Frequently Asked Questions
What happened to Multitaskr?
Multitaskr was a Chula Vista-based ADU contractor that took at least $15 million from more than 100 Southern California homeowners between 2020 and 2024. The company arranged construction loans under homeowners’ names, collected the loan disbursements, and completed nearly zero projects. Multitaskr abruptly closed in fall 2024. CSLB revoked the company’s license and banned four corporate officers. CEO Jose Frausto filed personal bankruptcy with $3.9 million in liabilities.
Can Multitaskr homeowners get their money back?
Recovery is extremely limited. The contractor’s bond is $25,000 shared across 100+ claimants. CEO Jose Frausto filed personal bankruptcy with $3.9 million in liabilities. More than 100 homeowners have filed 10 separate civil lawsuits against Multitaskr and 10 lenders, but collecting against a bankrupt individual and a defunct company is difficult. Some homeowners have had individual loans cancelled after media investigations exposed the fraud.
How did Multitaskr’s financing scheme work?
Multitaskr arranged “100% financing” through a network of partner lenders. Construction loans were taken out under homeowners’ names with no payments due for 12 months. The loan funds were disbursed directly to Multitaskr for construction. The company took the money and completed nearly zero projects. Homeowners were left owing payments on loans for ADUs that were never built. Court filings allege the company also forged homeowner identities and created fake email accounts to secure unauthorized additional loans.
Is Multitaskr facing criminal charges?
NBC 7 San Diego reported that Multitaskr is facing a state criminal investigation. Homeowners have filed complaints with the California Attorney General, the San Diego County District Attorney’s Office, and the FBI. CSLB has already revoked the license and banned four corporate officers. Criminal prosecution, if pursued, would be handled by the AG or the San Diego County DA.
Who owned Multitaskr?
Jose Frausto (also known as Joe Frausto) was the CEO of Multitaskr. CSLB’s formal accusation (Case N2024-235) named four corporate officers: Patricio Amaya-Padilla (Responsible Managing Officer), Ismael Del Pino Bermejo, Guillermo Robertson, and Jose Frausto (listed as “Undisclosed Officer” — meaning he was not properly registered with CSLB). All four were banned from working as contractors in California.

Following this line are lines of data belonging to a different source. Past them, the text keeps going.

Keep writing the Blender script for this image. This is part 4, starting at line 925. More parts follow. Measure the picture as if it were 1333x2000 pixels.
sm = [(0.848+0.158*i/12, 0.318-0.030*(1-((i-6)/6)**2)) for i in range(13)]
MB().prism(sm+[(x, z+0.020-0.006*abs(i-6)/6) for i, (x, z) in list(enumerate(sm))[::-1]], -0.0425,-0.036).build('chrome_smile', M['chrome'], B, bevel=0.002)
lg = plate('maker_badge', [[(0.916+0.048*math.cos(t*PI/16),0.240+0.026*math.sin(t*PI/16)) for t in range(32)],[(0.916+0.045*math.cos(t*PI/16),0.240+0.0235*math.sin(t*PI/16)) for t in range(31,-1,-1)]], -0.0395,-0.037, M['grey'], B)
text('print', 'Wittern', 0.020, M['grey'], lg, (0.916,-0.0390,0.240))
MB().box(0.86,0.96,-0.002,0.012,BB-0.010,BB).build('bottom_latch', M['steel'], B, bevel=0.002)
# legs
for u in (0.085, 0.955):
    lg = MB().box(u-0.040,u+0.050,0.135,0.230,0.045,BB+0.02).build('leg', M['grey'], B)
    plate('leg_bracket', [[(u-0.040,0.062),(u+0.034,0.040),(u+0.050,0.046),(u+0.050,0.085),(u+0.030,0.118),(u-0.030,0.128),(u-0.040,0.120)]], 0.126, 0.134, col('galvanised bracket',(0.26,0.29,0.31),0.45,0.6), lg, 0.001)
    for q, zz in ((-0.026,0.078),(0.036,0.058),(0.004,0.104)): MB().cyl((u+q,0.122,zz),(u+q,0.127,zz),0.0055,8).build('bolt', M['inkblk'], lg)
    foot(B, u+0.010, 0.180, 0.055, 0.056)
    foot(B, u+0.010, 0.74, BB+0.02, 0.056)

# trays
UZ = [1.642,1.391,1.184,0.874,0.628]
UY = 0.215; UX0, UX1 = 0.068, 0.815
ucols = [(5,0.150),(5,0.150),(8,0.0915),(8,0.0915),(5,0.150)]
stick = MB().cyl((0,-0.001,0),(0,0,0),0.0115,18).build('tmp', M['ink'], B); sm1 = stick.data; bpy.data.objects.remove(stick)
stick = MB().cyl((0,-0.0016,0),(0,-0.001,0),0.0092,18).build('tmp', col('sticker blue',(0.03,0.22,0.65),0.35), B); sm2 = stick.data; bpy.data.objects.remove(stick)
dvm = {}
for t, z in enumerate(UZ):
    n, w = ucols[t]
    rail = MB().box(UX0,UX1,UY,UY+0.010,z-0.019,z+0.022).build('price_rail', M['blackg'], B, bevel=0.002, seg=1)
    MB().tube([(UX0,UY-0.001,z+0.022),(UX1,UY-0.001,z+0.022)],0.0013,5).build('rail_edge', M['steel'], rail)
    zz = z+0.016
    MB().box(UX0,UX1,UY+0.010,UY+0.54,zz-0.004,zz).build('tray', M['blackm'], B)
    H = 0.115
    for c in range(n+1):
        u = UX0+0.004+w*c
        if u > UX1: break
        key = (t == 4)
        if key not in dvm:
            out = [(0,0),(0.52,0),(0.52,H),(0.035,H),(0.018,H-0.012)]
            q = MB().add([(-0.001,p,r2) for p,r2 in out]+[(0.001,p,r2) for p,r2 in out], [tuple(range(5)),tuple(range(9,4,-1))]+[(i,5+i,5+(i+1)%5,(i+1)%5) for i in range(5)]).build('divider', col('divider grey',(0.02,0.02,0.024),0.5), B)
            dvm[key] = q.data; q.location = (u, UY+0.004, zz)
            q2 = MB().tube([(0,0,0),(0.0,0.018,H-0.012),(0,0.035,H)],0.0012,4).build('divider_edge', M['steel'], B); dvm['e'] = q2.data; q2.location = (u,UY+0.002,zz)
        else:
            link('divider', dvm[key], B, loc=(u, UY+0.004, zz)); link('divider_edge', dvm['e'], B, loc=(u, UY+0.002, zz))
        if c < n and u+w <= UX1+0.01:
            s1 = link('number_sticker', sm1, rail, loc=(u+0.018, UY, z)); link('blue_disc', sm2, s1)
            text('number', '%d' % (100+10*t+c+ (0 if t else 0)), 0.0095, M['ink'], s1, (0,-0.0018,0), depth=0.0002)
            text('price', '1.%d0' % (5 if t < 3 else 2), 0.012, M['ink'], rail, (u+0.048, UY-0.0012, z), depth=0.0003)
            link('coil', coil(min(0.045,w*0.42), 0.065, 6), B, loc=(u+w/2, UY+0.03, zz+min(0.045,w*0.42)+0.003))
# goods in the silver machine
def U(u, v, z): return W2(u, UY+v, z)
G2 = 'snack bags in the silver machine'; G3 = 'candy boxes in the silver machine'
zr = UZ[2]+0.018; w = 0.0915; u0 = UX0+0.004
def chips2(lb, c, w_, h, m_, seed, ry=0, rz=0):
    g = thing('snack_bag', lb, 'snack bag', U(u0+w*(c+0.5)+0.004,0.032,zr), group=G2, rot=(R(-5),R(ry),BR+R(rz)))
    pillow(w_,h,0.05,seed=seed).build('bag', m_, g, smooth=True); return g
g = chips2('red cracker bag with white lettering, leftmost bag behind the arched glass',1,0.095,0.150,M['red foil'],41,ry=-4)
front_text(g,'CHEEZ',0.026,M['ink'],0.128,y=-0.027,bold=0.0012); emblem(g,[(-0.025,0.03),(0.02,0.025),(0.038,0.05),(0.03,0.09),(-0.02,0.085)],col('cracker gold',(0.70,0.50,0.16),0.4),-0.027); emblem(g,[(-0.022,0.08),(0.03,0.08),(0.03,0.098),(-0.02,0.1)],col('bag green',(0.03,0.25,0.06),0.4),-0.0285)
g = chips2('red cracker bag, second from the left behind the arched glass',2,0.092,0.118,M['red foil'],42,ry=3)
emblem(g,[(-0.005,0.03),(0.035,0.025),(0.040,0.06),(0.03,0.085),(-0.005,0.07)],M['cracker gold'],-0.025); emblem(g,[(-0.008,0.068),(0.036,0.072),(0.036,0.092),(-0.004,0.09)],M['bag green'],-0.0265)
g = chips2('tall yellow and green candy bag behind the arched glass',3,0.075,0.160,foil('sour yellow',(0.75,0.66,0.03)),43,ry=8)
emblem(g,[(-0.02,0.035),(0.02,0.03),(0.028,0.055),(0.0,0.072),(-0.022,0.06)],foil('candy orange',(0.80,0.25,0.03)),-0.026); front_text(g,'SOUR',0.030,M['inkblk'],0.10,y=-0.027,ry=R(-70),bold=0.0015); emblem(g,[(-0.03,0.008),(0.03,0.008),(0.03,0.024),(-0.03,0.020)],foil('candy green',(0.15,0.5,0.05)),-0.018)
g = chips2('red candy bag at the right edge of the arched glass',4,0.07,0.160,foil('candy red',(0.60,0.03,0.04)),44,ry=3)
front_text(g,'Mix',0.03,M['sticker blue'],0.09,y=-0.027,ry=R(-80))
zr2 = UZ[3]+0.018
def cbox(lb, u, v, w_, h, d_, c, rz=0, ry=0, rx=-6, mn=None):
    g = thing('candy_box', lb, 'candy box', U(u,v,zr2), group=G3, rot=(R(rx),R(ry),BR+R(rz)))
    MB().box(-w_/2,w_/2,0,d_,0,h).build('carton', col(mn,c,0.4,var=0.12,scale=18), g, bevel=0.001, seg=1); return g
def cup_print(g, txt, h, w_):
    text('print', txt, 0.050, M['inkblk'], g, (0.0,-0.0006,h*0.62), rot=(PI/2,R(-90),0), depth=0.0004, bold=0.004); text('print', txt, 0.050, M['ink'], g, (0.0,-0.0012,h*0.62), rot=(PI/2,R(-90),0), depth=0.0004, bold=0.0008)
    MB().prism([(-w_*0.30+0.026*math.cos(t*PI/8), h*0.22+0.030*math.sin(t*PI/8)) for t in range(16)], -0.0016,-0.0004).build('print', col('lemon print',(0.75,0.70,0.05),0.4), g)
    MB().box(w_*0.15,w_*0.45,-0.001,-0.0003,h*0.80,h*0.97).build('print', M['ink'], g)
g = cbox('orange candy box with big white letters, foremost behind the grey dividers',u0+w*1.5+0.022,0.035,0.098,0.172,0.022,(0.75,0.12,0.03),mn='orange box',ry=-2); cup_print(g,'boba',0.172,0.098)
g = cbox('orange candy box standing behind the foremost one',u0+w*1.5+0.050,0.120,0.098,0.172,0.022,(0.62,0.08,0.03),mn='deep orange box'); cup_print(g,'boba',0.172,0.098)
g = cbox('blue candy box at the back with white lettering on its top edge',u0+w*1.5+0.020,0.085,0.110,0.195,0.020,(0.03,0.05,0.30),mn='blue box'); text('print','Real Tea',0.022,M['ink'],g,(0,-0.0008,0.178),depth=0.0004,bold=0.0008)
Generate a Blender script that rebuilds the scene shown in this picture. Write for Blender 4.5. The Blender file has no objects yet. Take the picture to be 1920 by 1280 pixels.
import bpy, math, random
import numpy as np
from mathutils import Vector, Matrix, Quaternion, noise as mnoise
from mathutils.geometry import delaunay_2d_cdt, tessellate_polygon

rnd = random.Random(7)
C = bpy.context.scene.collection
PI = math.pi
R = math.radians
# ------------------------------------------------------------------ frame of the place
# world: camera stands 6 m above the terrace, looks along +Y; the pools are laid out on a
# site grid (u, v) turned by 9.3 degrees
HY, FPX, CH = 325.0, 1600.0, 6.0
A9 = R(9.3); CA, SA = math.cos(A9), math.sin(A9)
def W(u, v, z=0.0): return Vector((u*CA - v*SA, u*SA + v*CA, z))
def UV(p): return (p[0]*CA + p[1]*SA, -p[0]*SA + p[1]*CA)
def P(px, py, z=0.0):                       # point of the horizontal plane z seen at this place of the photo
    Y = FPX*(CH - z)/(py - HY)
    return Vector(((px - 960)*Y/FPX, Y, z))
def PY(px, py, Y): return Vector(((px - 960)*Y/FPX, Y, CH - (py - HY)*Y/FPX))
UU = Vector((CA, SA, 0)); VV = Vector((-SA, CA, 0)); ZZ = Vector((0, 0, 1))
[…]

How do I check if my ADU contractor has complaints?
Go to cslb.ca.gov and enter the contractor’s license number. The license detail page shows the license status, bond information, workers’ compensation status, and any complaints or disciplinary actions. Multitaskr had more than a dozen complaints filed before the company closed. This check is free and takes 30 seconds. For a step-by-step walkthrough, see our license verification guide.
Should I let my ADU contractor arrange financing?
No. When a contractor arranges the financing, selects the lender, and controls the disbursement, the homeowner loses oversight of where the money goes. Arrange your own financing through your bank, credit union, or a lender you select independently. This gives you direct control over disbursements and the ability to stop payments if work stops. Multitaskr’s bundled financing scheme is exactly what happens when a contractor controls both the money and the work.
How much is a contractor’s bond in California?
California requires a $25,000 contractor’s bond — total, not per homeowner. When 100+ Multitaskr victims all have claims against the same $25,000 bond, the per-person recovery is approximately $250 — against average individual losses exceeding $200,000. The bond amount has not been updated since 2007, despite ADU projects now routinely costing $150,000 to $400,000.